It now joins the islands ringing the continent in blocking the protection of, and access to, the Australian legal system and means that any who slip past the maritime blockade will be packed off to the recently re-opened camps on Nauru and Manus Island in Papua New Guinea.
Labor had vilified the Pacific Solution in Opposition, branding the camps as inhumane and closing them after winning power in 2007. Now in Government and alarmed by the political cost of continuing arrivals by sea, Labor has backflipped and resurrected remote detention, along with other Howard-era policies.
It has now gone even further. In 2006, when Howard unsuccessfully tried to excise the mainland from the migration zone, Labor MP Chris Bowen attacked the proposal as "a stain on our national character".
Last year, as Immigration Minister, Bowen reversed his position to introduce legislation enacting the policy he had previously abhorred.
The passage of the legislation this week through both houses of Parliament now means regardless of where they land, asylum-seekers can be packed off to spend years in camps in conditions condemned by the United Nations, the Human Rights Commission, and even the Immigration Department, which administers them.
The Government and Opposition also this week rejected calls for the camps to be inspected by the Human Rights Commission or the media.
Recommended by the expert panel on asylum-seekers whose report last year has since guided Labor policy, the move intends removing any advantage boat arrivals may have had over refugees applying for asylum through official channels overseas.
The hope is that with no chance of early access to Australia, the likelihood of years in isolated camps with no idea of when claims may be processed, and the strong chance of eventual deportation, people smuggling rings will be put out of business.
But the pressure of politics is clear in the targeting of boat arrivals. Until relatively recently, more than 90 per cent of asylum-seekers applied for protection after arriving by air and living in the community. Even with the surge in boats from Indonesia, boat arrivals still make up only about half the total of those seeking asylum after arriving on Australian territory.
The new laws do not apply to air travellers, who are not subject to the no-advantage rule or threatened with deportation to Nauru or Manus Island.
And with Labor progressively tightening the knot despite widespread condemnation and potential breaches of UN obligations, there is no prospect of relief for boat arrivals.
The Opposition, likely to win power at the September 14 election, favours even tougher policies, including powers for the navy to turn boats back to Indonesia.
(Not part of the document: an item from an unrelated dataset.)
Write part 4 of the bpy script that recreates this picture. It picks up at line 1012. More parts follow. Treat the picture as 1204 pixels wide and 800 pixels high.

Immigration Minister Brendan O'Connor, who replaced Bowen in the portfolio last February, said the new laws were needed to "strengthen disincentives to irregular maritime voyages, discouraging people from embarking on life-threatening journeys by boat".
But Human Rights Commission president Professor Gillian Triggs said the legislation discriminated against vulnerable people and penalised them for the manner of their arrival in Australia.
"This undermines Australia's obligations under the Refugee Convention," she said.
"Transferring asylum-seekers to third countries may lead to breaches of their human rights, including the right to be free from arbitrary detention and the right of children to have their best interests treated as a primary consideration."
The legislation has also been attacked by Amnesty International and the Greens, whose balance of power in the Senate was steamrolled by the Opposition's support for the bill.